What We’re Listening For on Tony Bennett at Carnegie Hall
- Energy for starters. What could be more important than the life of the music?
- The Big Sound comes next — wall to wall, lots of depth, huge space, three-dimensionality, all that sort of thing.
- Then transient information — fast, clear, sharp attacks, not the smear and thickness common to most LPs.
- Tight, note-like bass with clear fingering — which ties in with good transient information, as well as the issue of frequency extension further down.
- Next: transparency — the quality that allows you to hear deep into the soundfield, showing you the space and air around all the players.

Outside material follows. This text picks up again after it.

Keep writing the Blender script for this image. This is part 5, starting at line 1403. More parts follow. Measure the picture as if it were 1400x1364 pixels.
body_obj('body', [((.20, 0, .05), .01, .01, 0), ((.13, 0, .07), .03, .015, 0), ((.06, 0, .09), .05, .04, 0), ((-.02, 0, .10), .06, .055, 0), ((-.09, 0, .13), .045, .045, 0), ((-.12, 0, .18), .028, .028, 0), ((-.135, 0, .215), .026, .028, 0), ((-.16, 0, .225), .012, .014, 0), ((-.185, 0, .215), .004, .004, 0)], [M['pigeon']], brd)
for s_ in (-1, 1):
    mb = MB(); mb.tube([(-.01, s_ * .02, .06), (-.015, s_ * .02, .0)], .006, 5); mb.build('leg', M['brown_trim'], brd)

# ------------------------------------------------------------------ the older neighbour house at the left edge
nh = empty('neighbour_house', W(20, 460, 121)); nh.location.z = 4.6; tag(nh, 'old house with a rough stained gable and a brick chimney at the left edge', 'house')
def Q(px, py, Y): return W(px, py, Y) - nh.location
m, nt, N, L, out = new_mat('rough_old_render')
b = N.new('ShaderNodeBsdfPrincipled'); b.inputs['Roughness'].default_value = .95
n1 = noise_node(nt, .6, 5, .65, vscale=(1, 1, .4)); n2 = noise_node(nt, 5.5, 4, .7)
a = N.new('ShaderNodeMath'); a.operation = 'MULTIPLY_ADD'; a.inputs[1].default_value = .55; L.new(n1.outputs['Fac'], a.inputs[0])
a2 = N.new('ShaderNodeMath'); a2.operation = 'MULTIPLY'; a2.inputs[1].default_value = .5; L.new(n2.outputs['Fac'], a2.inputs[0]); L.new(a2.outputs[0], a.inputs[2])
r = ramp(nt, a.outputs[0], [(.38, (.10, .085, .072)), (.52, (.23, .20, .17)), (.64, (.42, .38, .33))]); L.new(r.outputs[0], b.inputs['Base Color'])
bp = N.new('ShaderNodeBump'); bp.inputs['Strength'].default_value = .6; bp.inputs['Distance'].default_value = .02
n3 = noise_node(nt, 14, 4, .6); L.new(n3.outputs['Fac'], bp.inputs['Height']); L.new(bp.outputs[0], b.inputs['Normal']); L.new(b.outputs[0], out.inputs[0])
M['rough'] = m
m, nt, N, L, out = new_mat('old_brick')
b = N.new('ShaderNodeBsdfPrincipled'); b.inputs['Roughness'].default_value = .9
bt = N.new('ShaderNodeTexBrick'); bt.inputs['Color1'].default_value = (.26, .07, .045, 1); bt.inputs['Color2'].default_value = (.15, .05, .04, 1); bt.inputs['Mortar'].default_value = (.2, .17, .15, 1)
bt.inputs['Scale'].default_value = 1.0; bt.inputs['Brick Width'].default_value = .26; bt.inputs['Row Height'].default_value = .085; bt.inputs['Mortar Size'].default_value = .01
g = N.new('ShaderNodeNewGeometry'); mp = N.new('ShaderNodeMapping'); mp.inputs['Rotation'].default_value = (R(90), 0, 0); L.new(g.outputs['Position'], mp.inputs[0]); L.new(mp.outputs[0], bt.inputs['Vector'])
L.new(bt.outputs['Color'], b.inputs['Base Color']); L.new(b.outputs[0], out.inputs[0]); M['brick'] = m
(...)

- Then: presence and immediacy. The vocals aren’t “back there” somewhere, way behind the speakers. They’re front and center where any recording engineer worth his salt would have put them.
- Extend the top and bottom and voila, you have The Real Thing — an honest to goodness Hot Stamper.
TRACK LISTING
Side One
Lullaby Of Broadway
Just In Time
All The Things You Are
Stranger In Paradise
Love Is Here To Stay
Climb Ev’ry Mountain
Ol’ Man River
Side Two
It Amazes Me
Firefly
In San Francisco
How About You
April In Paris
Solitude
I’m Just A Lucky So And So
Side Three
Always
Anything Goes
Blue Velvet
Rags To Riches
Because Of You
What Good Does It Do
Lost In The Stars
One For My Baby
Side Four
Lazy Afternoon
Sing You Sinners
Love Look Away
Sometimes I’m Happy
My Heart Tells Me
De Glory Road
AMG 4 1/2 Star Review
Recorded on June 9, 1962, one week before the release of the I Left My Heart in San Francisco album that would catapult Tony Bennett’s career into the stratosphere, this concert album effectively sums up his accomplishments so far.
Some of the hits — “Stranger in Paradise,” “Rags to Riches,” “Because of You” — are still on the set list (although drastically rearranged), but clearly he has found his true repertoire in reinventions of older material like “All the Things You Are” (the version here is exquisite) and good choices of new songs — he champions the team of Cy Coleman and Carolyn Leigh, and introduces “San Francisco,” which some in the audience already know. (Released as a single in advance of the San Francisco album, it was in the charts already.)
And on the album’s original four LP sides, Bennett managed to find time for such experiments as an up-tempo “Ol’ Man River” featuring percussionist Candido, a throwback to his innovative Beat of My Heart album. More than his greatest-hits collections of the ’50s and early ’60s, it gives a broad sense of Bennett’s work, and it does so in the format with which he’s most comfortable — live in concert.